Tras descubrir HBR Ideacast me entretuve escuchando algunos de los episodios publicados hasta la fecha. Me gustó en especial el número 21, donde Paul Michelman entrevista a Sylvia Ann Hewlett, coautora de un artículo provocador, publicado en el número de diciembre de la Harvard Business Review, titulado “Extreme jobs: the dangerous allure of the 70-hour workweek”.
La jornada de cuarenta horas semanales dista mucho de ser la pauta habitual para los directivos de éxito en las grandes corporaciones. Entre estos profesionales es normal trabajar más de 60 horas semanales. Además, deben pasar una gran parte de su tiempo viajando alrededor del mundo, hacer frente a picos de trabajo impredecibles, perseguir objetivos ambiciosos, estar disponibles para sus clientes las veinticuatro horas del día y, por si fuera poco, prestar atención a un gran número de colaboradores.
Son los llamados empleos “extremos” (“extreme jobs”).
Detrás de este fenómeno se encuentran varios factores: En primer lugar estructuras organizativas más planas suponen menos puestos directivos y, en consecuencia, una mayor competencia entre quienes aspiran a ellos. Por otra parte la internacionalización de los negocios determina que los ejecutivos tengan que pasar más tiempo viajando y deban estirar sus agendas para relacionarse con interlocutores situados en diferentes zonas horarias. También está la cuestión del desarrollo de las tecnologías de la comunicación: primero los teléfonos móviles, ahora las “blackberries”. Por supuesto que no es un problema de la tecnología, sino del uso que se hace de ella, pero parece como si hoy en día todo el mundo tuviese la obligación de estar permanentemente “on-line”, y qué algo va mal cuando no se responde inmediatamente a una llamada o a un mail. Encima, nos encontramos con que, en muchas ocasiones, la empresa es el principal centro social para un ejecutivo que encuentra en ella más admiración y respeto que en su propio hogar. Finalmente, no podemos olvidarnos del “ethos” de lo extremo que se vive en nuestra sociedad. Buen ejemplo de ello es la creciente popularidad de los llamados deportes de riesgo.
De todas formas, tal vez sería más correcto hablar de trabajadores extremos más que de trabajos extremos.

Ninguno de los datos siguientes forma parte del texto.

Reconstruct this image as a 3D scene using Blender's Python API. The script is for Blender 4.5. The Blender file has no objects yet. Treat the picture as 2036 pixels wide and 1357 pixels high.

Estos puestos atraen a ejecutivos con un perfil determinado: competitivos, motivados por el desafío profesional o el subidón de adrenalina que sienten cuando actúan bajo presión. En la mayoría de los casos el sueldo ocupa un lugar secundario entre sus factores motivadores y muchos recononocen que una gran parte de la presión que soportan se la imponen ellos mismos. De este modo, el perfil de estos profesionales contribuye en gran medida a definir las características de los puestos que ocupan.
Pero el verdadero problema es que la pasión por lo extremo puede tener consecuencias no deseables tanto para esos directivos como para sus empresas. Los mismos atributos que atraen a los profesionales más competitivos del mercado puede acabar deteriorando la competitividad de estos ejecutivos a medio y largo plazo. Las jornadas interminables y la presión que sufren afectan a su vida privada, a sus relaciones de pareja y con sus hijos, incluso a su salud, y su productividad y desempeño se resienten. En cualquier caso se trata de un peaje muy elevado tanto para esos directivos como para sus empresas. Y esto debería dar que pensar a unos y a otros.